Protesters say the mine owned by Freeport-McMoRan Copper & Gold Inc. has earned the New Orleans-based company billions of dollars, but the local community has received little benefit.
Police have arrested 12 people linked to the violence on charges ranging from murder and assault to destruction of property, spokesman Col. Kartono Wangsadisastra. He said the incidents involving paramilitary police on Saturday were isolated and would be thoroughly investigated.
The killing of the four underscored the hatred many Papuans feel toward Indonesian soldiers and police. A decades-long separatist rebellion in the province has left more than 100,000 dead, many of them civilians who suffered from mistreatment, starvation and other consequences of the war.

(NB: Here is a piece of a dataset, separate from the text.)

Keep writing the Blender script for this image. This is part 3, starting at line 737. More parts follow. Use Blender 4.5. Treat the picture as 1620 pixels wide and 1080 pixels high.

Papua, on the western half of New Guinea island, is Indonesia's most remote province, politically and geographically. It has a population of around 800,000 and is off-limits to foreign journalists and diplomats. The eastern part of the island forms Papua New Guinea.
On Saturday, special mobile police units were deployed in the streets of the Indonesian province, guarding a road that connects Jayapura and the airport.
Shooting into the air, the security forces pulled people out of their cars, kicking and beating them.
"We are investigating the incidents and some officers are being questioned," said Wangsadisastra.